I have lived in New York, a city truly filled with immigrants, for a long time. I don’t look so weird or sound so strange that my accent gives me away at “Hello.”  But what about the rest of the country? What is the sentiment whether the immigrant is legal or not, whether that person arrived 20 years or 20 months ago?  Whatever happened to education, as in teaching to lower-and-middle-school students History of the United States of America as a subject?   And while I can’t and won’t cover American history in detail in this essay, and whether in years past political motivations beyond the need of diversity prompted the Congress to create laws that promoted immigration, the policies that existed up until 9/11 were mostly benign to people who had lots to offer to this country but could not flourish in their own. Yes, there were abuses, yes, there were random lotteries and sham marriages, yes people crossed the border illegally and yes, some also committed crimes. But how did we get to the point where the word “immigrant” is almost equal with “criminal”, “undeserving”, “rapist” or “disenfranchised”?  What happened to the land of opportunity?  The American Dream?
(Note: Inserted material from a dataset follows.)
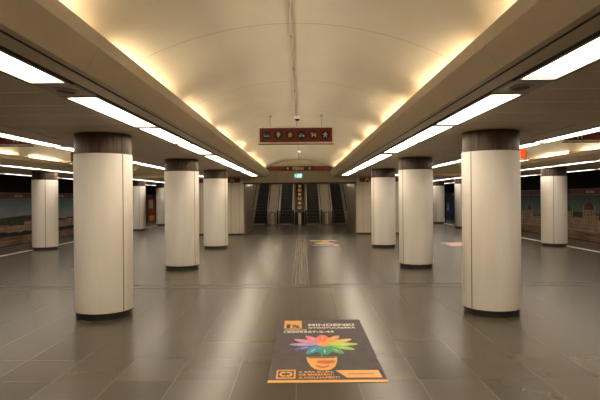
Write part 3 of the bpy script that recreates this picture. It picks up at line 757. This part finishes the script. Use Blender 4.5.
mural(1, 'dark riverside palace mural with domes and spires on the right track wall', 'skyR', 2, 41, [(21.4, 1.05, 0.35), (23.2, 0.95, 0.25), (24.9, 1.0, 0.3), (27.5, 0.9, 0.25), (20.0, 0.95, 0.2)])
for s, nm in ((-1, 'left'), (1, 'right')):
    t = thing('wall_band', 'rust red station name band above the murals on the %s track wall' % nm, 'sign', (s*14.5, 2, 1.80), 0, None)
    xa, xb = sorted((0, -s*0.06))
    MB().box(xa, xb, 0, 46, 0.02, 0.30).build('panel', 'bandred', t)
    MB().box(xa, xb, 0, 46, 0.0, 0.02).box(xa, xb, 0, 46, 0.30, 0.32).build('frame', 'frame', t)
    for k in range(10):
        y = 9.0+k*4.2
        mt = Matrix.Translation((-s*0.062, y, 0.10)) @ Matrix.Rotation(-s*PI/2, 4, 'Z') @ FACE
        if y < 45:
            text('lettering', 'ASTORIA', 0.17, 'pale', t, mt)
            xa2, xb2 = sorted((-s*0.06, -s*0.064))
            MB().box(xa2, xb2, y+1.35, y+1.55, 0.06, 0.26).build('icon_plate', 'black', t)
def wall_poster(label, s, y0, y1, m, letter=None):
    t = thing('wall_poster', label, 'poster', (s*14.5, y0, -0.5), 0, None)
    xa, xb = sorted((0, -s*0.05))
    MB().box(xa, xb, 0, y1-y0, 0, 2.28).build('sheet', m, t)
    if letter:
        mt = Matrix.Translation((-s*0.055, (0.15 if s > 0 else 0.9) if s < 0 else y1-y0-0.2, 0.75)) @ Matrix.Rotation(-s*PI/2, 4, 'Z') @ FACE
        text('lettering', letter, 1.3, 'white', t, mt)
    return t
t = wall_poster('red orange poster on the left track wall behind the edge columns', -1, 44.3, 46.4, 'posterred')
MB().box(0.05, 0.054, 0.2, 1.4, 1.3, 2.1).build('print', 'pale', t); MB().box(0.05, 0.054, 0.3, 1.8, 0.15, 0.6).build('print', 'orange', t)
wall_poster('dark brown poster beside the red one on the left track wall', -1, 42.6, 44.2, 'posterdark')
wall_poster('blue poster with a large pale letter on the right track wall', 1, 42.4, 46.4, 'posterblue', 'A')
Because I work with art and artists, I always look for solace in their creations.  Their intuition always allows us to see far beyond the circumstances.  I think of the richness that these artists have brought to the United States and how they have also been shaped by this incredible place, its people and its culture.  I think of the acclaimed Shirin Neshat, who came here from Iran in the 1970s and whose work, which deals with issues of identity with enormous strength, beauty and confidence, has never been allowed to be shown in Iran. I think of Christo, who escaped communist Bulgaria in the late 1950s, moved to Paris and then lived undocumented in New York for three years until 1973, when he became a citizen and went on to create some of the most memorable public art installations around the world.  I think of the recent show earlier this year of Nigerian-born, American-raised Toyin Ojih Odutola at the Whitney Museum, where so much surrounding identity and immigration were presented in colorful, poetic and evocative works on paper. I look around at my fellow New Yorkers and all my friends in this country, Americans or not, and I respect them and love them for who they are, not for where they come from. I look at my kids and their innocence, the children of immigrant parents who came here looking for a better life.  By looking at them, I have hope. Hope that we as a country can move past these gross and inhumane outlooks on those who wish for a better life. Hope that we can celebrate each other’s success, no matter where we come from.